• _THE INPUT_:
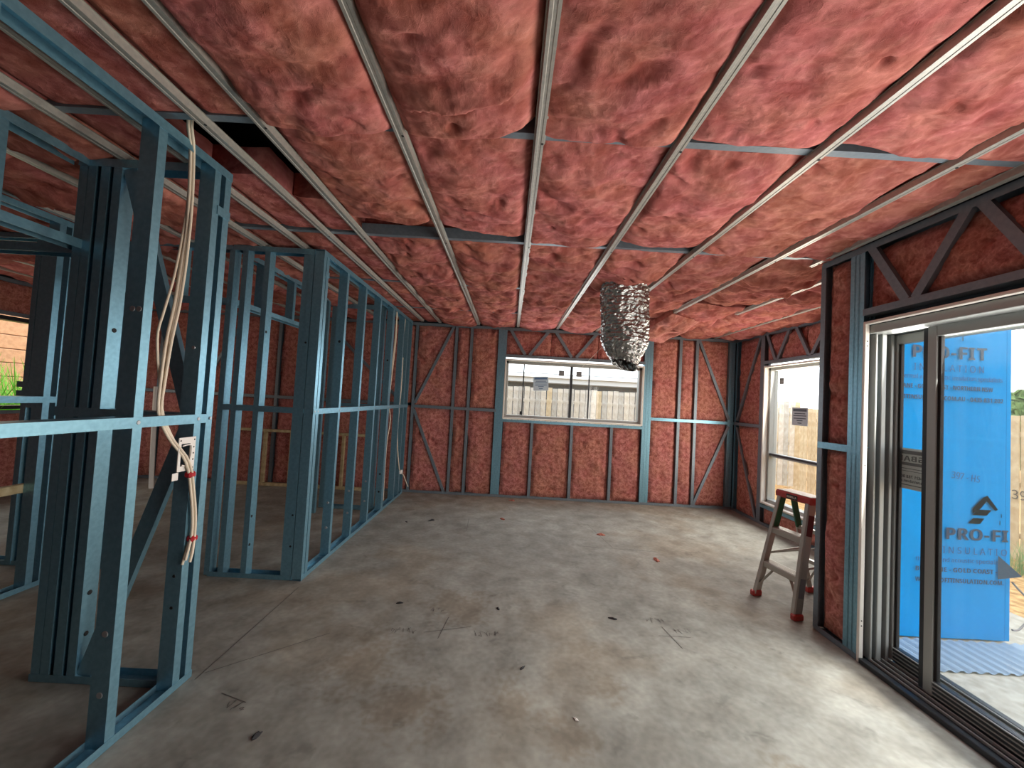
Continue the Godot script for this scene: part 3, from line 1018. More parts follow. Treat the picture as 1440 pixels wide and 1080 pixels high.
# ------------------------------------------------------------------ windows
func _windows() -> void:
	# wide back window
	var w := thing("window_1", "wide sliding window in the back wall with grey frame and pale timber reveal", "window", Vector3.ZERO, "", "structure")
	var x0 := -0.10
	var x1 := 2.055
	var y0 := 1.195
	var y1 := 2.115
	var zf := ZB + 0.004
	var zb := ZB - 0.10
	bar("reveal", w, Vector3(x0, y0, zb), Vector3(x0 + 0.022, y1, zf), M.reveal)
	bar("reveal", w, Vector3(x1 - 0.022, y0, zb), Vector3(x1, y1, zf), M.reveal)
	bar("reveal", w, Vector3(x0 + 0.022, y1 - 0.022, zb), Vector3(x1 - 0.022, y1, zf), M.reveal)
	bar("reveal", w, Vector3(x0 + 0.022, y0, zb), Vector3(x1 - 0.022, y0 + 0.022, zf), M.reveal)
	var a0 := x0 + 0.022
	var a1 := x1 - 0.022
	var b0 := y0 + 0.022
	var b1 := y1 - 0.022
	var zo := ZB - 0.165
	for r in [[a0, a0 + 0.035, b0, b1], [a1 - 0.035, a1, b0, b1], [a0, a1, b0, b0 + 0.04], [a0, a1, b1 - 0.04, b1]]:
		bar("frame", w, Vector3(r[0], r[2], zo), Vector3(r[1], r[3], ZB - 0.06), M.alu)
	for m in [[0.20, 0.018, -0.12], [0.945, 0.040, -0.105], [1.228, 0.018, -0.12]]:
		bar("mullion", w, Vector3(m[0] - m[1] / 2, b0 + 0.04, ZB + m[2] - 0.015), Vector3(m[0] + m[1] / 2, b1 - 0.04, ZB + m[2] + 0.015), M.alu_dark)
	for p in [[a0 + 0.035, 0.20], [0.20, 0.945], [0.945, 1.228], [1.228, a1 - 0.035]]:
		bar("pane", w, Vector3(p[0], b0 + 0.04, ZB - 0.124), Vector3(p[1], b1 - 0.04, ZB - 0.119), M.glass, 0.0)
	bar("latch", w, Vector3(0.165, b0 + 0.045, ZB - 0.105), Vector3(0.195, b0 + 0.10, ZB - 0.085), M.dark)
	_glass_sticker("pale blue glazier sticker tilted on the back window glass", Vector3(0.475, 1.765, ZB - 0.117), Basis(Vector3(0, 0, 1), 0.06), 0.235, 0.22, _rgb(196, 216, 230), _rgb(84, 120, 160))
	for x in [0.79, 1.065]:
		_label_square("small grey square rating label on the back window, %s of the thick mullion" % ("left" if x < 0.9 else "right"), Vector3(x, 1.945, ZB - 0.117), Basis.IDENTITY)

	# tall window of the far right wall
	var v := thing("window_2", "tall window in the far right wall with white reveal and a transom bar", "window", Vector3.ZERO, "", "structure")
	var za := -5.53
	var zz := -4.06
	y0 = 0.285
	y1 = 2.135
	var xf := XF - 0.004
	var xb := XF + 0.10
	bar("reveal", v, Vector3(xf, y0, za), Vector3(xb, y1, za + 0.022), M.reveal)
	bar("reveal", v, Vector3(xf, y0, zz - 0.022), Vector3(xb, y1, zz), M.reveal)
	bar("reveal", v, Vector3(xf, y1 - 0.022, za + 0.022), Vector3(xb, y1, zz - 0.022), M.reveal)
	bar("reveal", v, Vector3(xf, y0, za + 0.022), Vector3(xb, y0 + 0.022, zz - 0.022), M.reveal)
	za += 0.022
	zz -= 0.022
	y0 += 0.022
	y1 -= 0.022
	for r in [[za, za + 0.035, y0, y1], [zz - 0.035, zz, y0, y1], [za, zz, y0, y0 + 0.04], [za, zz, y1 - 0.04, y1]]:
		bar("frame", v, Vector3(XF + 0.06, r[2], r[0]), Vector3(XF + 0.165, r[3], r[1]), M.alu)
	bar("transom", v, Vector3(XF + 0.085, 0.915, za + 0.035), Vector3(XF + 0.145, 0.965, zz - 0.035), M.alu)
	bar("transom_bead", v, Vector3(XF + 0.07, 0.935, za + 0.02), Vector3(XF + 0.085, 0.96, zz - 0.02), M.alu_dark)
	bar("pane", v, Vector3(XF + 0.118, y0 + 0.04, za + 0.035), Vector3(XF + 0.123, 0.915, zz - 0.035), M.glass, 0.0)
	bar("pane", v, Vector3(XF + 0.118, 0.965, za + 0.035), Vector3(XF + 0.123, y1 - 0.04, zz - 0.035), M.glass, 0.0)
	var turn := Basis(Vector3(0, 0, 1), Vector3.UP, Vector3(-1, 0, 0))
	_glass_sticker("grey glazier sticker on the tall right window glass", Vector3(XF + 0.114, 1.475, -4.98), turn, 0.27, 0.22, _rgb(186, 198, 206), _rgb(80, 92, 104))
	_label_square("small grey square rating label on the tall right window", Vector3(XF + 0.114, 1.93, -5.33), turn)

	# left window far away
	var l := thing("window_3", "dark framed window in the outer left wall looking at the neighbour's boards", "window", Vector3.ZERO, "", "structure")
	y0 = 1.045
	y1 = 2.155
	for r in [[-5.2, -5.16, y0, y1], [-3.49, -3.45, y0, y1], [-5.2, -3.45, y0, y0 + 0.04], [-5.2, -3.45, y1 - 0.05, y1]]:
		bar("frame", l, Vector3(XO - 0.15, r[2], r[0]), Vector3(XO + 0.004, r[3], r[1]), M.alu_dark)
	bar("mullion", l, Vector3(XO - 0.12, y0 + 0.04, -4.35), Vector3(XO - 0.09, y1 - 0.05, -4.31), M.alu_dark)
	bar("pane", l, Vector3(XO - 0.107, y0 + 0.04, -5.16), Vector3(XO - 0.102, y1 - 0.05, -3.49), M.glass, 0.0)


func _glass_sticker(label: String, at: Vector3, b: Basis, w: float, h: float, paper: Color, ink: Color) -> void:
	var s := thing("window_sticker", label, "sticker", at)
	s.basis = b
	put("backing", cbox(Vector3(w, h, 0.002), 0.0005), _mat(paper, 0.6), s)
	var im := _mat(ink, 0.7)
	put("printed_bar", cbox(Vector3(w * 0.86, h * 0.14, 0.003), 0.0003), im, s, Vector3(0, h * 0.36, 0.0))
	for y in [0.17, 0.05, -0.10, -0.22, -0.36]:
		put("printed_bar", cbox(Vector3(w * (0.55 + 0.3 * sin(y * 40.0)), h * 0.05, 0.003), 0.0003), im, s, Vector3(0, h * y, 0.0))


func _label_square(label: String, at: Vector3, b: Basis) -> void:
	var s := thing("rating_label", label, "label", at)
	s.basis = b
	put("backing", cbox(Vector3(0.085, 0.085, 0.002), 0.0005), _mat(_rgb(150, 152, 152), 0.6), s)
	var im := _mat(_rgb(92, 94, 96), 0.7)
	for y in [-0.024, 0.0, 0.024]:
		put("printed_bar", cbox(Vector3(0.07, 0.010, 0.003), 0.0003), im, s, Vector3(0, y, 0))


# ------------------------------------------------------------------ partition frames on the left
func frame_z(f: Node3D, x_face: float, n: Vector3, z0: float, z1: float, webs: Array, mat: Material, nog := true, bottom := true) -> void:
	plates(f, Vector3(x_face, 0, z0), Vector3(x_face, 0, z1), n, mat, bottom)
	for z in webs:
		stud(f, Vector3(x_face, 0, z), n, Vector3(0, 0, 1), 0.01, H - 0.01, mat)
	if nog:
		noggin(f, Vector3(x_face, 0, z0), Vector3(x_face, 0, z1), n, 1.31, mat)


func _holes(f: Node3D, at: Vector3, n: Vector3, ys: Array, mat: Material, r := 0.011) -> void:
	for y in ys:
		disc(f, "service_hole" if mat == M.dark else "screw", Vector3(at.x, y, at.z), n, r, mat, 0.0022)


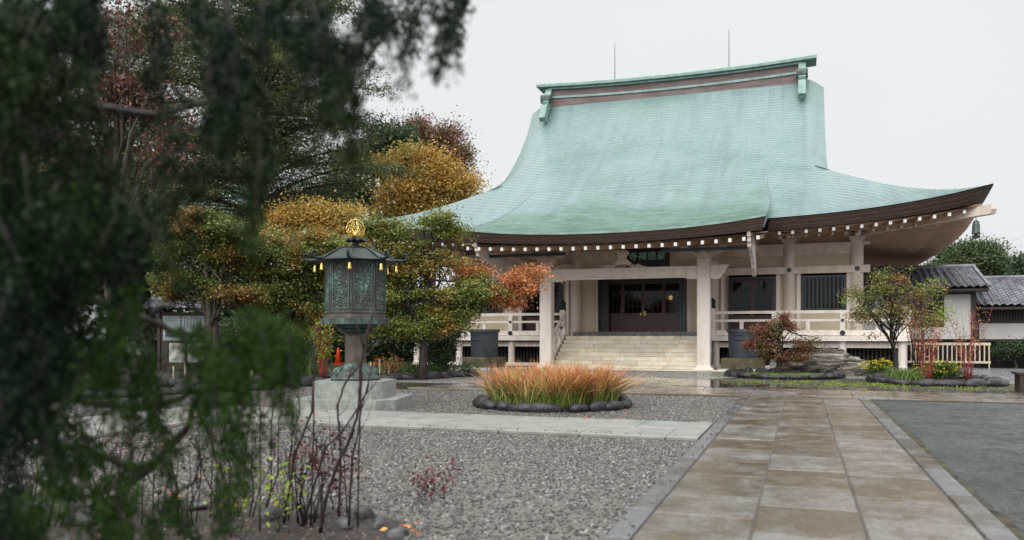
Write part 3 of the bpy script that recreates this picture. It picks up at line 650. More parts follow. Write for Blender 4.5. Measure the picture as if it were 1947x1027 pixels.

• _REQUEST_: Select and copy every line of the listing with the word "picture".

• _EXERCISE ANSWER_:
Continue the Godot script for this scene: part 3, from line 1018. More parts follow. Treat the picture as 1440 pixels wide and 1080 pixels high.
Write part 3 of the bpy script that recreates this picture. It picks up at line 650. More parts follow. Write for Blender 4.5. Measure the picture as if it were 1947x1027 pixels.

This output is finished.